# Task description:
Each line that holds the word "part" counts once; give the total number of such lines and nothing else.

# Dataset content:
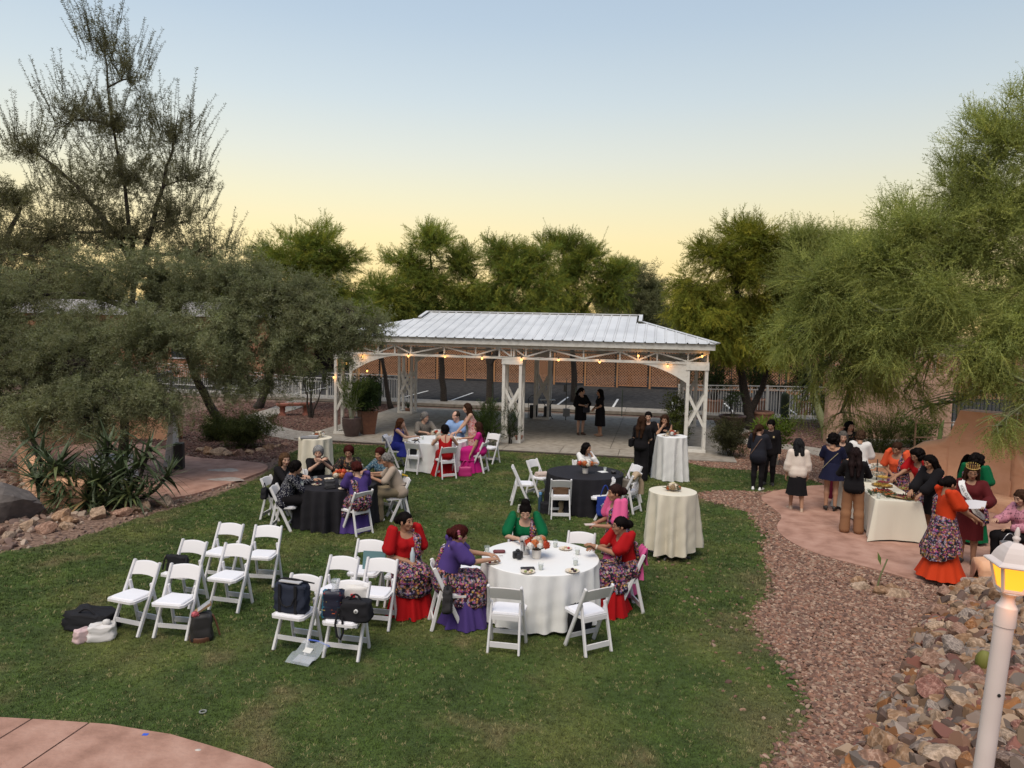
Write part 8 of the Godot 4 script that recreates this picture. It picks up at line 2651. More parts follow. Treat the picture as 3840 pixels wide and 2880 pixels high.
func person(label: String, x: float, z: float, deg: float, o: Dictionary) -> Node3D:
	var h: float = o.get("h", 1.6)
	var s := h / 1.6
	var male: bool = o.get("male", false)
	var sit: bool = o.get("sit", false)
	var fat: float = o.get("fat", 1.0)
	var t := thing("person", label, "person", V(x, o.get("y", 0.008), z), deg_to_rad(deg), o.get("group", ""))
	var cell: float = clampf(-z * 0.00125, 0.0146, 0.0215)
	# skeleton
	var hip := V(0, 0.55, -0.05) if sit else V(0, 0.86 * s, 0)
	if o.has("hip"): hip = o.hip
	var U := Basis.from_euler(V(deg_to_rad(o.get("lean", 4.0 if sit else 1.0)), deg_to_rad(o.get("twist", 0.0)), deg_to_rad(o.get("side", 0.0))))
	var at := func(p: Vector3) -> Vector3: return hip + U * (p * s)
	var wd := fat * (1.1 if male else 1.0)
	var neck0: Vector3 = at.call(V(0, 0.445, -0.02))
	var hd: Vector3 = at.call(V(0, 0.605, 0.022))
	var HBs := Basis.from_euler(V(deg_to_rad(o.get("lean", 4.0 if sit else 1.0) * 0.35 + o.get("nod", 4.0)), deg_to_rad(o.get("twist", 0.0) + o.get("look", 0.0)), deg_to_rad(o.get("tilt", 0.0))))
	var sh := []
	var el := []
	var wr := []
	var hb := []
	var names := ["R", "L"]
	for k in 2:
		var sg := -1.0 if k == 0 else 1.0
		var S: Vector3 = at.call(V(sg * 0.158 * (1.08 if male else 1.0), 0.425, -0.015))
		var pose: Variant = o.get("arms", "down")
		if o.has("arm" + names[k]): pose = o["arm" + names[k]]
		var W: Vector3
		var pole := V(sg * 0.5, -0.6, -0.6)
		var up := V(0, 1, 0)
		if pose is Vector3:
			W = pose
			if W.y > hip.y + 0.3 * s: pole = V(sg * 0.7, -1.0, 0.0)
		else:
			match pose:
				"down": W = S + V(sg * 0.06, -0.5, 0.06) * s; pole = V(sg * 0.2, 0, -1); up = V(sg, 0, 0)
				"table": W = V(sg * 0.13, 0.82, 0.43); pole = V(sg * 0.9, -0.8, -0.2)
				"lap": W = V(sg * 0.05, 0.68, 0.2); pole = V(sg * 0.8, -0.3, -0.6)
				"chin": W = hd + HBs * V(sg * 0.03, -0.13, 0.12) * s; pole = V(sg * 0.5, -1, 0.4); up = V(sg, 0, 0.5)
				"clasp": W = V(sg * 0.035, 1.0, 0.36); pole = V(sg * 0.9, -1, 0.2); up = V(sg, 0.2, 0)
				"hold": W = V(sg * 0.09, 1.02 * s, 0.27); pole = V(sg * 0.7, -0.9, -0.3)
				"waist": W = V(sg * 0.06, 0.93 * s, 0.2); pole = V(sg * 0.9, -0.4, -0.5)
				"back": W = V(sg * 0.05, 0.9 * s, -0.16); pole = V(sg * 0.9, -0.3, -0.5)
		if o.has("pole" + names[k]): pole = o["pole" + names[k]]
		var r2 := ik(S, W, 0.268 * s, 0.235 * s, pole)
		sh.append(S); el.append(r2[0]); wr.append(r2[1])
		var fz: Vector3 = (r2[1] - r2[0]).normalized()
		if pose is String and pose == "chin": fz = (fz + (hd + V(0, -0.04, 0) - r2[1]).normalized() * 0.6).normalized()
		var fx := up.cross(fz).normalized()
		hb.append(Basis(fx, fz.cross(fx), fz))
	var hipj := []
	var knee := []
	var ank := []
	var toe := []
	for k in 2:
		var sg := -1.0 if k == 0 else 1.0
		hipj.append(hip + V(sg * 0.085 * wd, 0, 0) * s)
		if sit:
			var sp: float = o.get("spread", 0.1)
			knee.append(V(sg * sp, 0.53, 0.36))
			ank.append(V(sg * (sp - 0.01), 0.085, 0.33 + o.get("tuck", 0.0)))
			toe.append(V(sg * 0.1, 0, 1).normalized())
		else:
			var st: float = o.get("stance", 0.085)
			var step: float = o.get("step", 0.0) * (sg if k == 0 else sg)
			ank.append(V(sg * st, 0.085 * s, step - 0.02))
			knee.append((hipj[k] + ank[k]) * 0.5 + V(sg * 0.0, 0.03, 0.035 + absf(step) * 0.15))
			toe.append(V(sg * 0.22, 0, 1).normalized())
	# body, one surface
	var lo := Vector3.INF; var hi := -Vector3.INF
	for p in sh + el + wr + hipj + knee + ank + [neck0, hd]:
		lo = lo.min(p); hi = hi.max(p)
	lo -= V(0.22, 0.1, 0.26); hi += V(0.22, 0.06, 0.26)
	var f := Field.new(lo, hi, cell)
	trunk(f, at, s, wd, male, 0.0, 1.0)
	f.cap(neck0, hd + HBs * V(0, -0.1, -0.035) * s, 0.052 * s, 0.046 * s, 0.03)
	for k in 2:
		f.cap(hipj[k], knee[k], 0.088 * s * fat, 0.056 * s, 0.03)
		f.cap(knee[k], knee[k].lerp(ank[k], 0.35) + V(0, 0, -0.014), 0.052 * s, 0.053 * s, 0.02)
		f.cap(knee[k].lerp(ank[k], 0.35) + V(0, 0, -0.014), ank[k], 0.052 * s, 0.033 * s, 0.02)
		f.cap(ank[k] + V(0, -0.04, 0), ank[k] + toe[k] * 0.13 + V(0, -0.058, 0), 0.032, 0.024, 0.03)
		f.cap(sh[k], el[k], 0.045 * s * sqrt(fat), 0.037 * s, 0.03)
		f.cap(el[k], wr[k], 0.037 * s, 0.025 * s, 0.015)
	var body := f.into(B.new())
	body.add(head_m if male else head_f, Transform3D(HBs.scaled(Vector3.ONE * s), hd))
	body.add(hand_r, Transform3D(hb[0].scaled(Vector3.ONE * s * (1.08 if male else 0.96)), wr[0] + hb[0] * V(0, 0, 0.015)))
	body.add(hand_l, Transform3D(hb[1].scaled(Vector3.ONE * s * (1.08 if male else 0.96)), wr[1] + hb[1] * V(0, 0, 0.015)))
	part("body", body, skin_mat(o.get("skin", SK_A)), t)
	# hair
	var hm := vcol(0.6)
	hm.metallic_specular = 0.15
	hm.albedo_color = (o.get("hair_c", HB) as Color).linear_to_srgb()
	var ho := part("hair", hair(o.get("hair", "bun")), hm, t)
	ho.transform = Transform3D(HBs.scaled(Vector3.ONE * s), hd)
	# top
	if o.has("top"):
		var fc := Field.new(lo, hi, cell * 0.95)
		var g: float = o.get("loose", 0.012)
		trunk(fc, at, s, wd, male, g, o.get("hem", 1.0))
		var sl: float = o.get("sleeve", 0.5)
		for k in 2:
			if sl <= 0.0: continue
			var sg := -1.0 if k == 0 else 1.0
			if o.get("puff", false):
				# tall stiff butterfly sleeve
				var a: Vector3 = sh[k] + U * V(sg * 0.012, 0.085, 0.0) * s
				var b: Vector3 = sh[k].lerp(el[k], 0.62) + U * V(sg * 0.035, 0.0, 0.0)
				fc.cap(a + U * V(0, 0, 0.045), b + U * V(0, 0, 0.04), 0.052 * s, 0.075 * s, 0.03)
				fc.cap(a + U * V(0, 0, -0.045), b + U * V(0, 0, -0.04), 0.052 * s, 0.075 * s, 0.03)
			else:
				var wide: float = o.get("cuff", 0.0)
				fc.cap(sh[k], sh[k].lerp(el[k], minf(sl * 2.0, 1.0)), 0.05 * s * sqrt(fat) + g, 0.043 * s + g + (wide if sl <= 0.5 else wide * 0.5), 0.03)
				if sl > 0.5: fc.cap(el[k], el[k].lerp(wr[k], (sl - 0.5) * 2.0), 0.043 * s + g + wide * 0.5, 0.032 * s + g * 0.6 + wide, 0.02)
		var nk: float = o.get("neck", 0.085)
		fc.carve(at.call(V(0, 0.505, 0.1 if not o.get("back_low", false) else -0.02)), nk * s * 1.25)
		fc.carve(at.call(V(0, 0.53, 0.0)), 0.088 * s)
		if o.get("halter", false):
			fc.carve(at.call(V(0, 0.42, -0.2)), 0.17 * s)
			for sg in [-1.0, 1.0]: fc.carve(at.call(V(sg * 0.21, 0.46, -0.02)), 0.11 * s)
		var bt := fc.into(B.new())
		# creases
		var nn := FastNoiseLite.new()
		nn.seed = int(x * 100) + 7; nn.frequency = 3.0
		for i in bt.v.size(): bt.v[i] += bt.n[i] * (0.008 * nn.get_noise_3d(bt.v[i].x * 2, bt.v[i].y * 3.4, bt.v[i].z * 2) + 0.007 * nn.get_noise_3d(bt.v[i].x * 6, bt.v[i].y * 9 + 40, bt.v[i].z * 6))
		part(o.get("top_name", "blouse"), bt, o.top, t)
	# legs
	var bot: String = o.get("bottom", "trousers")
	if bot == "trousers":
		var fl := Field.new(V(lo.x, 0.0, lo.z), V(hi.x, hip.y + 0.25, hi.z), cell)
		var flare: float = o.get("flare", 0.02)
		fl.cap(hip + V(-0.05, 0.06, -0.01), hip + V(0.05, 0.06, -0.01), 0.115 * s * fat, 0.115 * s * fat, 0.04)
		for k in 2:
			fl.cap(hipj[k], knee[k], 0.1 * s * fat, 0.068 * s + flare * 0.4, 0.03)
			fl.cap(knee[k], knee[k].lerp(ank[k], 0.4) + V(0, 0, -0.012), 0.066 * s + flare * 0.4, 0.063 * s + flare * 0.5, 0.03)
			fl.cap(knee[k].lerp(ank[k], 0.4) + V(0, 0, -0.012), ank[k] + V(0, -0.02, 0), 0.063 * s + flare * 0.5, 0.043 * s + flare, 0.03)
		var bt := fl.into(B.new())
		var nn := FastNoiseLite.new()
		nn.seed = int(x * 70) + 3; nn.frequency = 3.0
		for i in bt.v.size(): bt.v[i] += bt.n[i] * (0.007 * nn.get_noise_3d(bt.v[i].x * 2, bt.v[i].y * 2.5, bt.v[i].z * 2) + 0.007 * nn.get_noise_3d(bt.v[i].x * 5, bt.v[i].y * 8, bt.v[i].z * 5))
		part("trousers", bt, o.legs, t)
	elif bot == "skirt":
		skirt(t, "skirt", o, hip, knee, ank, s, fat, sit, o.get("skirt_hem", 0.06), o.get("wide", 0.26), o.legs, cell, 0.0)
	if o.has("apron"):
		skirt(t, "overskirt", o, hip, knee, ank, s, fat, sit, o.get("apron_hem", 0.46), o.get("apron_wide", 0.27), o.apron, cell, 0.022)
	# shoes
	var sm: Mesh = heel_mesh if o.get("heels", false) else shoe_mesh
	for k in 2:
		var so := part("shoe", sm, o.get("shoes", plain(Color(0.02, 0.018, 0.018), 0.5)), t)
		var ty: Vector3 = toe[k]
		so.transform = Transform3D(Basis(Vector3.UP.cross(ty), Vector3.UP, ty).scaled(Vector3.ONE * s * (1.12 if male else 1.0)), V(ank[k].x, 0.0, ank[k].z))
	# shoulder wrap
	if o.has("sash"):
		var fs := Field.new(lo, hi, 0.016)
		var sx: float = o.get("sash_side", 1.0) * 0.1
		var path := [at.call(V(sx * 0.9, 0.02, 0.125)), at.call(V(sx, 0.2, 0.145)), at.call(V(sx * 1.2, 0.37, 0.11)), at.call(V(sx * 1.35, 0.47, 0.0)), at.call(V(sx * 1.2, 0.36, -0.11)), at.call(V(sx, 0.18, -0.12)), at.call(V(sx * 0.9, 0.0, -0.13))]
		for i in path.size() - 1:
			for d in [-0.03, 0.0, 0.03]:
				fs.cap(path[i] + U * V(d, 0, 0), path[i + 1] + U * V(d, 0, 0), 0.024, 0.024, 0.02)
		part("sash", fs.into(B.new()), o.sash, t)
	if o.get("glasses", false):
		var gb := B.new()
		for sg in [-1.0, 1.0]:
			var ring := []
			var rr := []
			for q in 11:
				ring.append(V(sg * 0.033 + 0.026 * cos(TAU * q / 10), 0.006 + 0.019 * sin(TAU * q / 10), 0.104)); rr.append(0.0028)
			gb.tube(ring, rr, 4)
			gb.tube([V(sg * 0.06, 0.01, 0.1), V(sg * 0.08, 0.01, -0.01)], [0.0025, 0.0025], 4)
		var go := part("glasses", gb, plain(Color(0.03, 0.02, 0.02), 0.3), t)
		go.transform = Transform3D(HBs.scaled(Vector3.ONE * s), hd)
	if o.has("flower"):
		var fl := Node3D.new()
		fl.name = "hair_flower"
		t.add_child(fl, true)
		fl.transform = Transform3D(HBs.scaled(Vector3.ONE * s), hd)
		var sg: float = o.get("flower_side", -1.0)
		for k in 4:
			var q := part("bloom", bloom_mesh, o.flower if k != 2 else o.get("flower2", o.flower), fl, V(sg * (0.085 + 0.004 * k), 0.06 - 0.028 * k, -0.055 + 0.01 * k))
			q.scale = Vector3.ONE * 0.026
	if o.has("belt"):
		var bb := B.new()
		var rows := []
		for e in [0.0, 0.035]:
			var row := PackedVector3Array()
			for k in 20:
				var a := -TAU * k / 20
				row.append(hip + V(cos(a) * 0.165 * s * fat, 0.1 + e, sin(a) * 0.135 * s * fat - 0.005))
			rows.append(row)
		part("belt", bb.grid(rows, true), o.belt, t)
	last = [t, at, hd, HBs, wr, hb, s]
	return t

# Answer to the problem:
10